In poche parole, se paragonassimo le alleanze occidentali che fronteggiano i Paesi di cui sopra ad un duello schermistico, vedremmo combattere le prime con uno scudo di cartongesso e un occhio bendato e gli avversari armati di scudi di acciaio e sciabola, per di più senza particolare rispetto dell’etica sportiva!

Ora la guerra in Ucraina sembra aver risvegliato gli animi e gli intelletti; finalmente in UE si comincia a parlare di cyber warfare, anziché di sola defence. La stessa UE ha recentemente sottolineato la necessità di una forte integrazione civile-militare delle risorse cibernetiche.

Questa rinnovata attenzione verso il mondo militare Nato ed UE riconosce che esso è indubbiamente molto più attrezzato per operare in contesti conflittuali ed è già notevolmente avanzato, integrato ed efficiente nel settore rispetto alle organizzazioni civili. Di fatto le forze armate di ciascun paese già dispongono di strutture e sistemi operativi per la difesa da attacchi cibernetici.

Dunque, possiamo guardare al futuro con un certo ottimismo? Forse sì, se lo leggiamo in chiave euro-atlantica, ma le prospettive nel panorama italiano sono disarmanti. Vediamo perché.

È di qualche giorno fa la notizia di un attacco simultaneo a più portali istituzionali italiani – tra i quali ospedali ed ASL, CSM e diversi Ministeri – da parte di Killnett, la colonna cibernetica dell’armata russa. La notizia è stata molto enfatizzata dai nostri media nazionali, pur se la Difesa ha negato di avere avuto percezione della sua gravità ed intensità.

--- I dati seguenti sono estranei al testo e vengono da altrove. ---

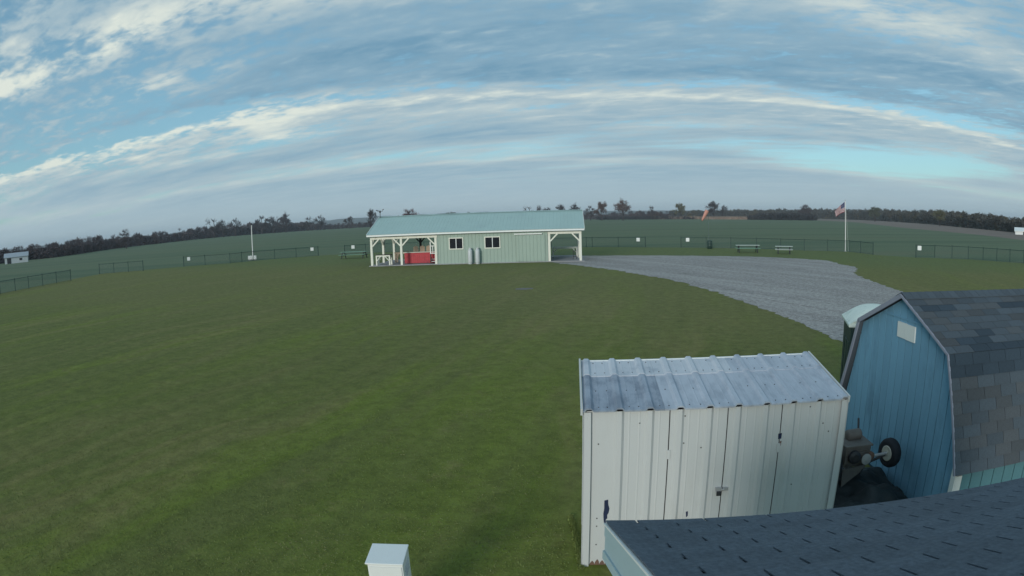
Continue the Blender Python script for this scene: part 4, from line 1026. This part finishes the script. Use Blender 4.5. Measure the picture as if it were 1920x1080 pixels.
# ------------------------------------------------------------------ blue gambrel barn
def barn():
    t = thing('gambrel_barn', 'blue wooden gambrel roofed barn with shingled roof at the right', 'barn', (5.37, 6.79, 0), R(-5.83))
    prof = [(-1.847, 0.847), (-1.303, 2.2), (0, 2.758), (1.303, 2.2), (1.847, 0.847)]
    inn = [(-1.72, 0.86), (-1.27, 2.15), (0, 2.70), (1.27, 2.15), (1.72, 0.86)]
    LN = 4.2
    def topz(y): return float(np.interp(y, [p[0] for p in inn], [p[1] for p in inn]))
    # backing wall behind the boards (seen only in the grooves)
    MB().prism([(0.030, -1.72, 0.0)] + [(0.030, y, z-.01) for y, z in inn] + [(0.030, 1.72, 0.0)], (0.05, 0, 0)).build('gable_wall', 'barn_groove', t)
    y = -1.715; bw = 0.2032
    while y < 1.70:
        a, b = y+0.008, min(y+bw, 1.715)-0.008
        top = [(b, topz(b))] + [(q, z) for q, z in reversed(inn) if a < q < b] + [(a, topz(a))]
        MB().prism([(0.008, a, 0.05), (0.008, b, 0.05)] + [(0.008, q, z) for q, z in top], (0.02, 0, 0)).build('siding_board', 'barn_blue', t)
        y += bw
    # horizontal seam strip above the white panel
    MB().box(-0.003, 0.0075, -0.62, 0.60, 2.405, 2.43).build('seam_strip', 'barn_blue', t)
    MB().box(-0.012, 0.0075, -0.105, 0.14, 2.145, 2.36).build('vent_cover', 'white_panel', t)
    MB().box(-0.0125, 0.0075, -0.35, -0.108, 2.142, 2.356).build('vent_cover', 'white_panel', t)
    # side walls in boards, only the near one can be seen
    for s_ in (-1, 1):
        y0 = s_*1.72
        MB().box(0.08, LN, min(y0, y0-s_*.05), max(y0, y0-s_*.05), 0, 0.86).build('side_wall', 'barn_groove', t)
    x = 0.1
    while x < LN-0.05:
        MB().box(x+0.007, min(x+bw, LN)-0.007, -1.742, -1.721, 0.04, 0.86).build('siding_board', 'barn_teal', t); x += bw
    MB().box(LN-0.06, LN-.001, -1.66, 1.66, 0, 0.85).build('rear_wall', 'barn_teal', t)
    MB().prism([(LN-0.06, y_, z_) for y_, z_ in inn], (.055, 0, 0)).build('rear_gable', 'barn_teal', t)
    # corner trim
    MB().box(-0.016, 0.0075, -1.78, -1.69, 0.0, 0.90).build('corner_trim', 'white_panel', t)
    MB().box(0.008, 0.105, -1.782, -1.745, 0.0, 0.80).build('corner_trim', 'white_panel', t)
    # roof decks
    ov = -0.07
    for i in range(4):
        (ya, za), (yb, zb) = prof[i], prof[i+1]
        d = Vector((0, yb-ya, zb-za)).normalized(); n_ = Vector((0, -d.z, d.y))
        A, B = Vector((ov, ya, za)), Vector((ov, yb, zb))
        MB().prism([A-n_*.03, B-n_*.03, B-n_*.004, A-n_*.004], (LN-ov+.05, 0, 0)).build('roof_deck', 'felt' if i < 2 else 'sh_a', t)
        MB().prism([A-n_*(.026 if i < 2 else .06)+Vector((-.022, 0, 0)), B-n_*(.026 if i < 2 else .06)+Vector((-.022, 0, 0)), B+n_*.006+Vector((-.022, 0, 0)), A+n_*.006+Vector((-.022, 0, 0))], (0.02, 0, 0)).build('rake_trim', 'trim', t)
    # shingles on the near slopes
    r = random.Random(11); cache = {}
    def tab_mesh(w, ln, mat):
        key = (round(w, 3), ln, mat)
        if key not in cache:
            mb = MB(); mb.add([(0, 0, .010), (w, 0, .010), (w, ln, .0015), (0, ln, .0015), (0, 0, .003), (w, 0, .003), (w, ln, 0), (0, ln, 0)], [(0, 1, 2, 3), (7, 6, 5, 4), (4, 5, 1, 0), (5, 6, 2, 1), (6, 7, 3, 2), (7, 4, 0, 3)])
            o = mb.build('shingle', mat, t); cache[key] = [o, False]
        return cache[key]
    def lay(ya, za, yb, zb, rows, seg, maxx=None, dark=()):
        d = Vector((0, yb-ya, zb-za)); Ls = d.length; d.normalize(); ex = Ls/rows
        rot = math.atan2(d.z, d.y)
        for j in range(rows):
            p0 = Vector((0, ya, za)) + d*(j*ex)
            x = ov-0.01 - (0.155 if (j+seg) % 2 else 0.0) - r.choice((0, 0.05))
            k = 0
            while x < LN:
                w = 0.305; x0 = max(x, ov-0.012); x1 = min(x+w, LN+.04); x += w
                if x1-x0 < 0.05: k += 1; continue
                ln = ex*1.28 if j < rows-1 else ex
                if seg == 0: mat = 'sh_c' if j >= rows-2 else ('sh_b' if r.random() < .5 else 'sh_a')
                else:
                    mat = 'sh_b' if r.random() < .45 else 'sh_a'
                    xx = (x0+x1)/2
                    if (j in (0,) and xx > 0.35) or (j in (1, 2) and 0.35 < xx < 1.35 and r.random() < .9) or (j == 6 and (0.2 < xx < .6 or 1.5 < xx < 2.1)): mat = 'sh_c'
                e = tab_mesh(x1-x0-0.007, ln, mat)
                if not e[1]: o = e[0]; e[1] = True
                else: o = e[0].copy(); COL.objects.link(o); o.parent = t
                o.location = p0 + Vector((x0+.0035, 0, 0)); o.rotation_euler = (rot, 0, 0); k += 1
    lay(*prof[0], *prof[1], 10, 0)
    lay(*prof[1], *prof[2], 9, 1)
    # ridge caps
    cm = None; x = ov
    while x < LN-0.1:
        if cm is None:
            mb = MB(); e = 0.17; q = math.atan2(0.558, 1.303); c_, s_ = math.cos(q), math.sin(q)
            pr = [(-e*c_, -e*s_+.012), (0, .016), (e*c_, -e*s_+.012), (e*c_, -e*s_+.004), (0, .008), (-e*c_, -e*s_+.004)]
            n = 6
            vs = [(0, a, b+.006) for a, b in pr] + [(0.19, a, b) for a, b in pr]
            mb.add(vs, [(0, 5, 4, 1), (1, 4, 3, 2), (6, 7, 10, 11), (7, 8, 9, 10)] + [(i, (i+1) % n, n+(i+1) % n, n+i) for i in range(n)])
            cm = mb.build('ridge_shingle', 'sh_a', t); o = cm
        else:
            o = cm.copy(); COL.objects.link(o); o.parent = t
        o.location = (x, 0, 2.763); x += 0.142
    return t
barn()

# ------------------------------------------------------------------ portable toilet behind the barn
def potty():
    t = thing('portable_toilet', 'dark green portable toilet with white domed roof behind the barn', 'toilet', (6.85, 9.62, 0), R(-25))
    h = 1.80; a = 0.56
    MB().box(-a, a, -a, a, 0.06, h).build('cabin', 'potty_green', t, bevel=0.03)
    MB().box(-a+.03, a-.03, -a+.03, a-.03, 0, 0.06).build('skid', 'dark_metal', t)
    for s_ in (-1, 1):
        for q in (-0.33, 0.0, 0.33):
            MB().box(s_*a-.006 if s_ > 0 else -a-.014, s_*a+.014 if s_ > 0 else -a+.006, q-.11, q+.11, 0.25, h-.3).build('side_rib', 'potty_green', t, bevel=0.004)
    MB().box(-0.32, 0.32, -a-.02, -a+.005, 0.12, h-.08).build('door', 'potty_green', t, bevel=0.008)
    MB().box(-a-.05, a+.05, -a-.05, a+.05, h, h+.06).build('roof_rim', 'potty_white', t, bevel=0.015)
    mb = MB(); n = 18; vs, fs = [], []
    for j in range(n+1):
        yy = -1+2*j/n
        for i in range(n+1):
            xx = -1+2*i/n
            z = 0.27*(1-abs(xx)**2.4)*(1-0.35*abs(yy)**4)
            vs.append((xx*(a+.035), yy*(a+.035), h+.058+z*(1-0.12*abs(yy)**6)))
    for j in range(n):
        for i in range(n): fs.append((j*(n+1)+i, j*(n+1)+i+1, (j+1)*(n+1)+i+1, (j+1)*(n+1)+i))
    mb.add(vs, fs); mb.build('dome', 'potty_white', t, True)
    for y in (-a-.02, a+.005):
        poly = [(-1+2*i/12) for i in range(13)]
        MB().prism([(x*(a+.03), y, h+.055) for x in (-1, 1)][:1] + [(x*(a+.03), y, h+.06+0.27*(1-abs(x)**2.4)*.62) for x in poly[1:-1]] + [(a+.03, y, h+.055)], (0, .014, 0)).build('dome_end', 'potty_white', t)
potty()

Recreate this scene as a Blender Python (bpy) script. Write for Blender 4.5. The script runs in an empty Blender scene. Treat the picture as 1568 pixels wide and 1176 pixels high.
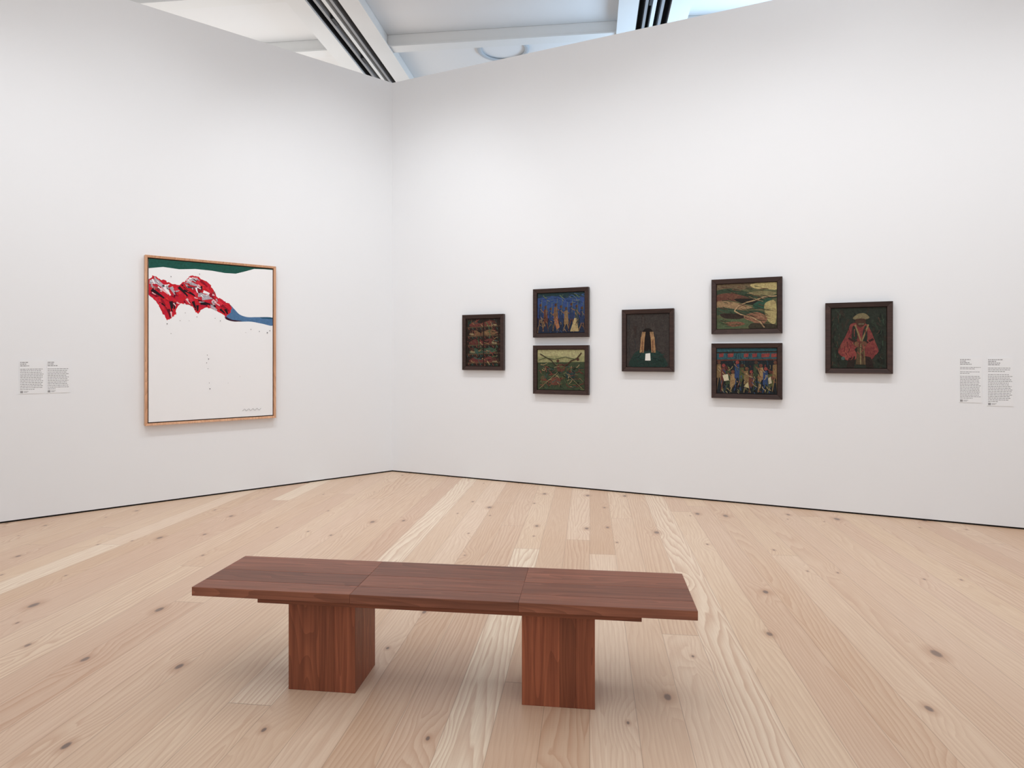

È qui il caso di tenere presente che, proprio perché è subentrata nelle cancellerie europee la consapevolezza della minaccia cibernetica, il PNRR ha destinato ingenti risorse all’adeguamento delle strutture della cyber defence del nostro Paese. E, come accade in tutti i settori della vita economico-amministrativa dello Stato, dove circolano soldi si avventano gli avvoltoi di turno.

Non è da escludere dunque che l’enfasi posta sull’attacco degli hacker di Killnett fosse finalizzata a drenare risorse verso questa o quella amministrazione, che le destinerà poi a questa o quella ditta specializzata.

L’attacco di Killnett, perlomeno per le dimensioni con cui ci è stato raccontato, pare in realtà proprio una fake, dicono originata dai Russi, cosa dubbia. In breve: a livello internazionale abbiamo fatto una figura non esattamente esaltante.

La facilità con cui siamo caduti in questa trappola, se di trappola si è trattato, è stata probabilmente frutto della endemica mania di protagonismo di qualche settore o esponente della nostra pubblica amministrazione – della serie: siamo stati i primi a scoprire l ‘attacco… – ovvero di ricerca di immagine a tutti i costi, ovvero di virtualità a scapito della concretezza. Ma questo sarebbe il difetto minore.

Il vero problema risiede nella frammentazione e compartimentazione delle risorse e delle strutture per la difesa cibernetica, a seguito della distribuzione a pioggia dei fondi destinati per la protezione dei punti sensibili da possibili attacchi informatici. Una distribuzione avvenuta negli anni, senza un progetto unitario verso le varie amministrazioni dello Stato, ognuna delle quali si è avvalsa di ditte diverse senza, in molti casi, avere le competenze e l’expertise necessarie per definire i requisiti di progetto, per controllarne la realizzazione e per validare il prodotto finito.

Ovviamente ciò ha comportato una scarsissima, se non inesistente, integrazione dei diversi sistemi e soprattutto, per una sorta di gelosia istituzionale, perché le ditte realizzatrici di ciascun progetto erano molto interessate a garantirsi anche la manutenzione e l’aggiornamento nel tempo del sistema.

Ciò in totale controtendenza rispetto all’ineludibile requisito della monoliticità, ovvero della unicità di direzione e controllo, che dovrebbe essere posto alla base di qualunque sistema nazionale di difesa cibernetica, ovvero di una trasparente integrazione e dei processi di verifica, validazione, gestione delle emergenze.